- _THE PROBLEM_
How many of the lines contain the string "Blender"? Give the number, with no other words.

:::::

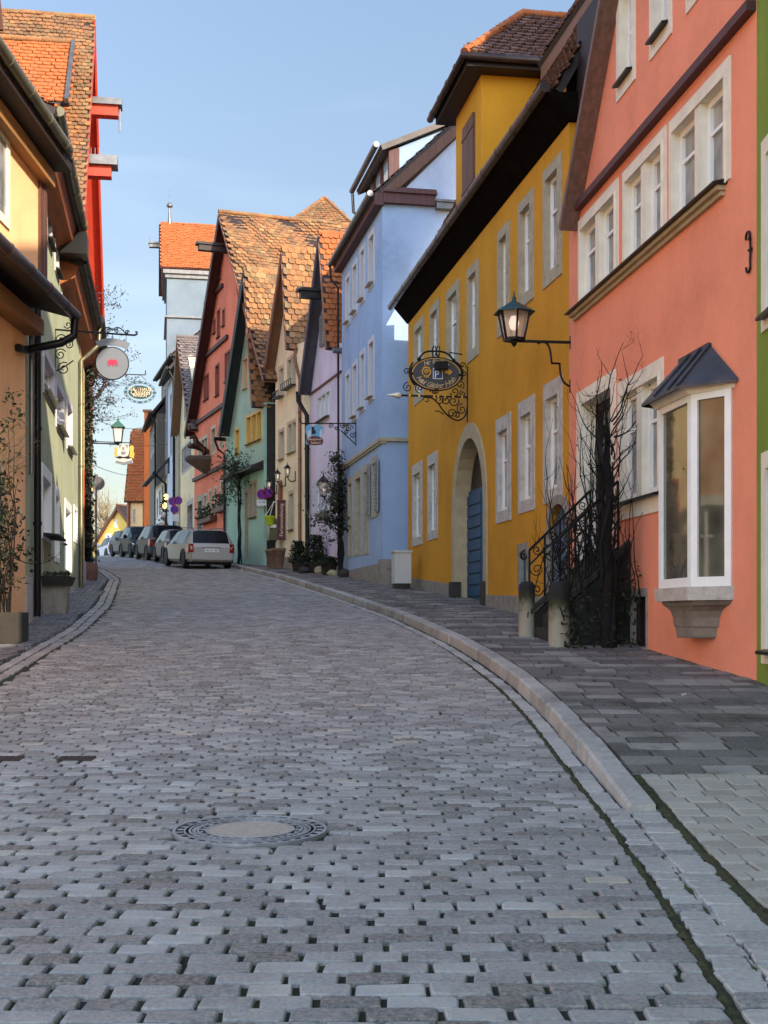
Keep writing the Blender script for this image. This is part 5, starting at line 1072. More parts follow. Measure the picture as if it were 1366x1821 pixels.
# --- elephant sign
t = wallroot('elephant_sign', 'round grey sign with a red elephant hanging from a scrolled iron arm at left', 'sign', H_['palegreen'], 98, 590, 'L')
k = H_['palegreen'].f.D(98)/F; P = lambda px, py: ((px-98)*k, 0, (590-py)*k)
q = MB(); q.tube([P(98,586), P(170,589), P(236,591)]+bez(P(236,591), P(243,590), P(241,585), 5)+[P(238,585)], .02, 6); q.beam(P(98,585), P(98,672), .028, .028); q.tube(bez(P(100,660), P(118,650), P(130,640), 8), .014, 5)
for c, r, a0, tn in ((P(120,577),7,R(200),1.2),(P(108,604),11,0,1.6),(P(122,612),8,R(90),-1.5),(P(107,630),11,R(30),1.6),(P(113,655),12,R(60),1.6),(P(125,600),9,R(180),1.2),(P(191,585),4,R(0),1.3),(P(205,585),4,R(180),-1.3),(P(224,586),4,R(0),1.3)): q.tube(scroll(c, r*k, a0, tn, X, Z), .012, 5)
q.tube(bez(P(176,588), P(190,572), P(198,584), 8)+bez(P(198,584), P(208,570), P(222,590), 8), .012, 5)
for a, b in ((P(174,590),P(174,602)),(P(222,592),P(222,604)),(P(178,617),P(183,628)),(P(222,617),P(216,626)),(P(198,590),P(198,600))): q.beam(a, b, .012, .012)
q.build('bracket', M['iron'], t)
M['greyboard'] = plain('grey_board', (.14,.15,.17,1), .5, 0, .05, 3)
q = MB(); up_ = bez(P(168,604.5), P(198,591), P(229,606), 10); lo = bez(P(224,617), P(198,606), P(173,615), 10); q.prism([(v.x, v.z) for v in up_+lo][::-1], -.012, .012); q.build('curved_board', M['greyboard'], t)
c = P(197.5,643); rr = 28.5*k; q = MB(); q.lathe([(0,-.015),(rr,-.015),(rr,.015),(0,.015)], c, 40, axis='y', smooth=False); d_ = q.build('round_board', M['greyboard'], t)
q = MB(); q.tube([Vector(c)+Vector((rr*math.cos(a_),0,rr*math.sin(a_))) for a_ in np.linspace(0, 2*math.pi, 41)], .018, 6); q.build('rim', M['iron'], d_)
E = [(-9,3),(-7,6),(-3,7.5),(2,7.2),(5,7),(7.5,6.5),(9,4),(9.5,0),(10.5,-4),(9.6,-4.2),(8.2,-1),(7.3,1),(6.4,-1),(7,-5),(5,-5),(4,-1.5),(2,-1.8),(1.6,-5),(-.6,-5),(-1,-1.8),(-3,-1.6),(-4.2,-5),(-6.4,-5),(-6,-1),(-8,-4.6),(-9.4,-4.2),(-7.8,0)]
q = MB(); q.prism([(c[0]+(a+.5)*k, c[2]+(b-.5)*k) for a, b in E], -.022, -.0155); q.build('elephant_figure', plain('crimson', (.35,.012,.05,1), .5), d_)
# --- green oval sign
t = wallroot('oval_green_sign', 'green oval inn sign ringed with leaves hanging below an iron rod beyond the elephant sign', 'sign', H_['narrow'], 153, 662, 'L')
k = H_['narrow'].f.D(153)/F; P = lambda px, py: ((px-153)*k, 0, (662-py)*k)
q = MB(); q.beam(P(153,663), P(257,663), .025, .025); q.beam(P(257,663), P(257,655), .03, .03); q.tube([P(248,663), P(238,673)], .008, 4); q.tube([P(248,663), P(258,673)], .008, 4); q.tube(bez(P(160,664), P(178,668), P(158,690), 8), .014, 5); q.build('bracket', M['iron'], t)
c = P(247.5,694.5); q = MB(); q.prism([(c[0]+20.5*k*math.cos(a_), c[2]+12*k*math.sin(a_)) for a_ in np.linspace(0, 2*math.pi, 36, endpoint=False)], -.015, .015); ov = q.build('oval_board', plain('bottle_green', (.008,.045,.03,1), .4), t)
for txt, dz, s_ in (('GASTHAUS', 5.2, .13), ('Quistel', -.4, .2), ('PENSION', -6.4, .1)): text_mesh('lettering', txt, s_, M['creamtext'], ov, (c[0],-.018,c[2]+dz*k), (R(90),0,0), shear=.2 if 'Q' in txt else 0)
q = MB()
for rr in (27, 24): q.tube([Vector(c)+Vector((rr*k*math.cos(a_),0,(rr-7.5)*k*math.sin(a_))) for a_ in np.linspace(0, 2*math.pi, 41)], .008, 4)
for i in range(16):
    a_ = 2*math.pi*i/16; p = Vector(c)+Vector((25.5*k*math.cos(a_),0,18*k*math.sin(a_))); d_ = .07 if i % 4 == 0 else .045
    q.hexa([p+Vector(v_)*d_ for v_ in ((-1,-.2,0),(0,-.2,-.6),(1,-.2,0),(0,-.2,.6),(-1,.2,0),(0,.2,-.6),(1,.2,0),(0,.2,.6))])
q.build('leaf_ring', plain('green_leafwork', (.02,.06,.07,1), .5), t)
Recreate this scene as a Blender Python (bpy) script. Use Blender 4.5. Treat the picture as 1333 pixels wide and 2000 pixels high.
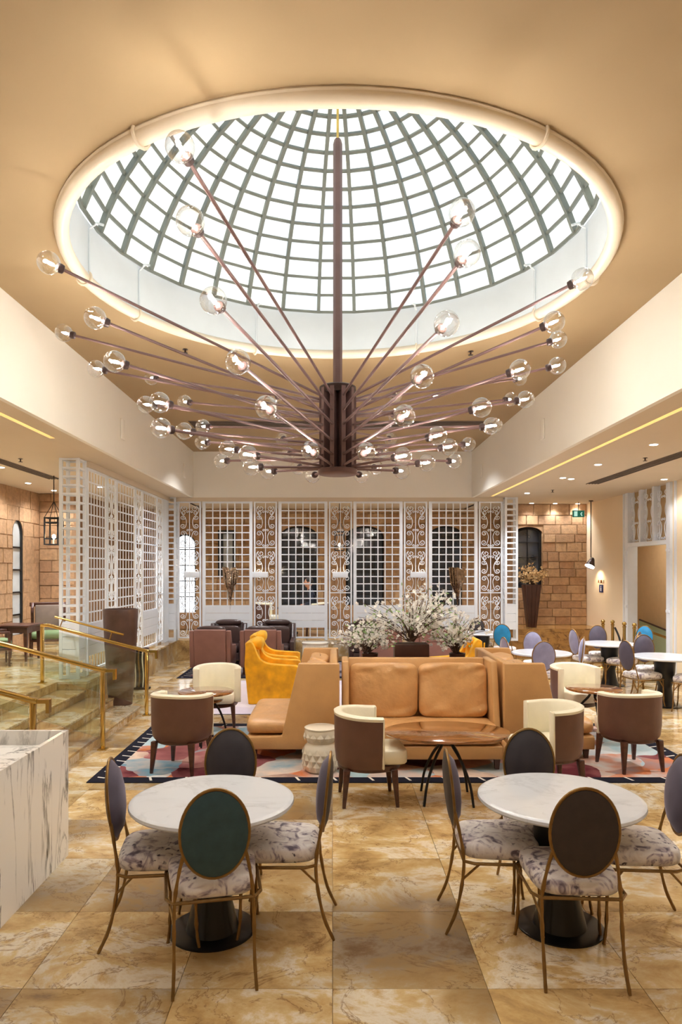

:::::

- _TASK OUTPUT_
2